$\newcommand{\E}{\operatorname{E}}$ Finding density function of $\E[X\mid Y]$ and $\E[Y\mid X]$, where $\E[X\mid Y]=Y/2$, $\E[Y\mid X]=X+1,$ $f(x,y)=e^{-y}$, and $0 \leq x \leq y$.
I am unsure on how to find the density of an expected value, could anyone please help me with the formula or method to use to find it?
$\newcommand{\E}{\operatorname{E}}$ $$ \iint\limits_{\{\,(x,y)\,:\, 0\,\le\,x\,\le\,y\,\}} e^{-y} \, d(x,y) = \int_0^\infty \left( \int_x^\infty e^{-y} \, dy \right) \, dx = \int_0^\infty e^{-x} \, dx = 1 $$ and thus this is indeed a probability density.

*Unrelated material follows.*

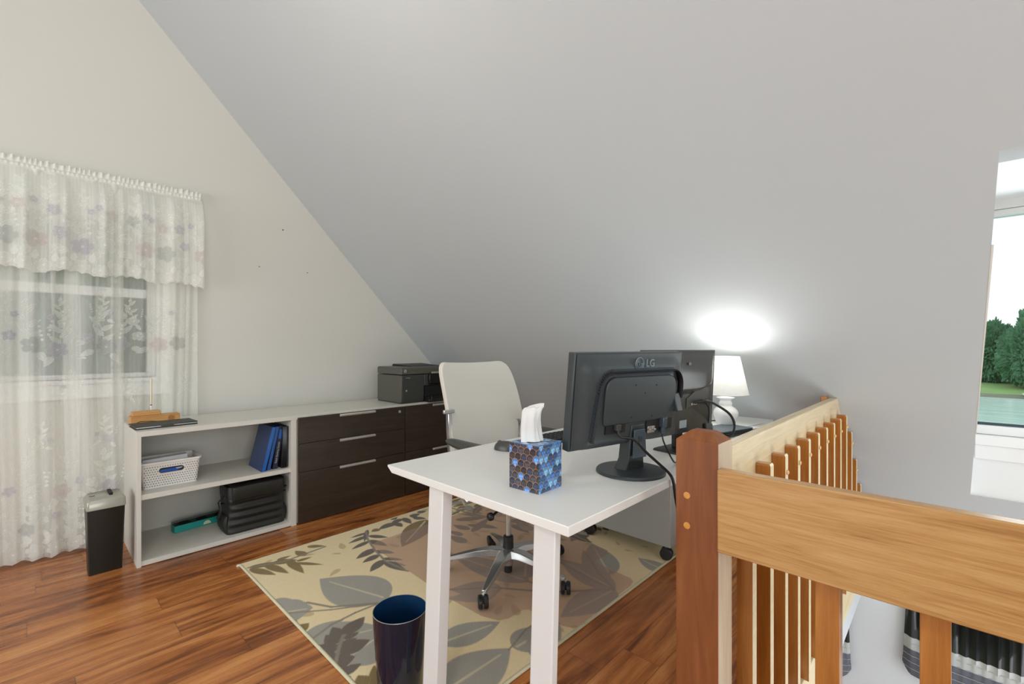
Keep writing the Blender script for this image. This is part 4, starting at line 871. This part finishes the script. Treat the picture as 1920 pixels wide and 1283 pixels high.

The conditional density of $y$ given the event $X=x$ is $\big( \text{constant}\cdot e^{-y} \big)$ for $y\ge x.$ Since $$ \int_x^\infty e^{-y}\,dy = e^{-x}, $$ the "constant" must be $1/e^{-x} = e^x.$ Thus the density is $e^x e^{-y} = e^{x-y} \text{ for } y\ge x.$ The conditional expect value is therefore $$ \E(Y\mid X=x) = \int_x^\infty e^{x-y} \, dy = x+1, $$ so we can say $$ \E(Y\mid X) = X+1. $$ For the conditional density of $X$ given $Y=y,$ note that the joint density does not depend on $x$ beyond the fact that $0\le x\le y,$ so the density is constant on the interval from $0$ to $y;$ in other words, given $Y=y,$ the conditional distribution of $X$ is the uniform distribution on that interval.